I've been flat on my back sick for a few days so I've really only been reading.

One thing that's got me baffled is the pin designations b.1, c.1. The manual is a little lacking in this regard.

Actually in quite a few places the manuals presume quite a bit of knowledge on the part of the reader. It's common practice to have a brief description of an acronym the first time you use it a text, but not so much in these manuals.


Manual 1 page 71 from memory, (I cant seem to open them last time I looked as the links were down due to the new site's normal teething process no doubt) has a description that relates to a previous naming convention, and doesn't really tell the newcomer much at all.

I cant for the life of me figure out why I'm using b.1 c.1 or b1 or any of the other methods of referring to pins and variables.

I'm sure I'll figure it all out eventually, but like I said I'm studying electronics now, trying to figure out how to interface with these things.

Once I get out of bed, I think my next step will be to make each of the circuits in the third manual on plug in boards like little shields so I can reuse them as I try more complex things. So basically make my own modular version of the experimenter kit. If I keep it all modular, I'll learn some stuff, get lots of soldering practice on nice cheep header pins, and get a collection of things to build up a better understanding of the coding side of things.

It will also be nice to know that if something is wrong with a circuit, it probably has nothing to do with my little plug in boards that I know actually work.

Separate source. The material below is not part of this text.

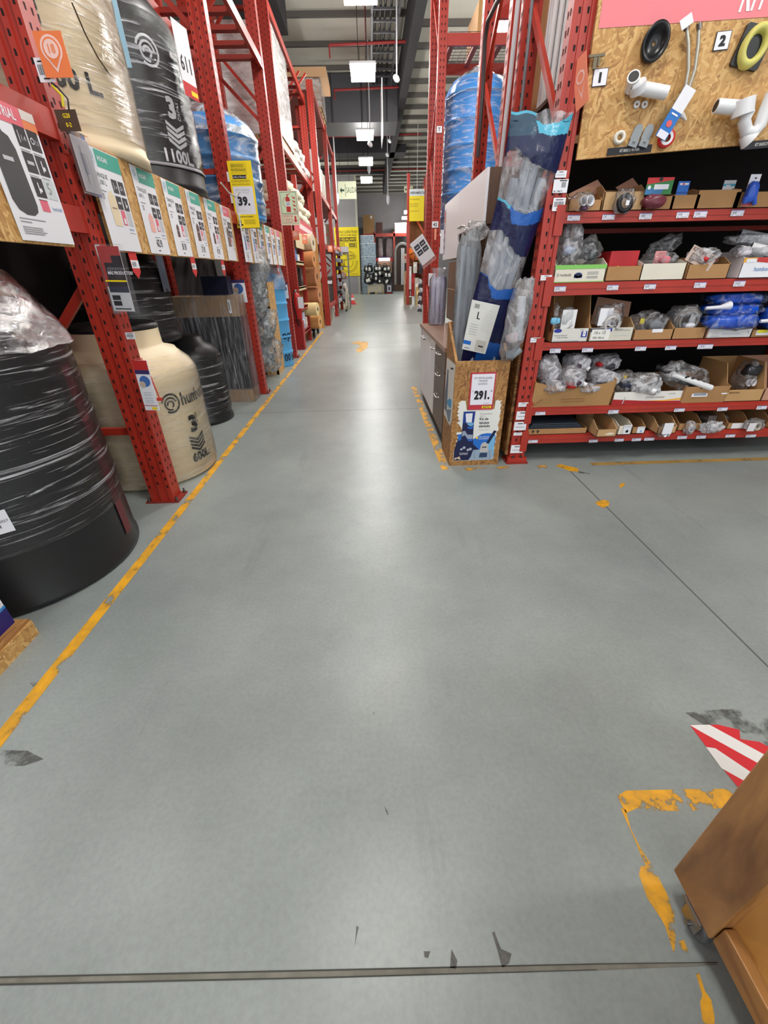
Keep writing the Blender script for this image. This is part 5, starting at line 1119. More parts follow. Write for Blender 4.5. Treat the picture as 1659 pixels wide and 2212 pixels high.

So, the current plan is...

---------------------------------

get better
make each of the interface circuits in the manual
learn some code for each of the circuits
start bugging you people again for more information
global domination via electronics based empire

---------------------------

in roughly that order

 

[SAborn]

I am guessing you have not worked out ALL the manuals are on your computer already in Programming Editor, under the Help tab, there is no need to read them off the web site.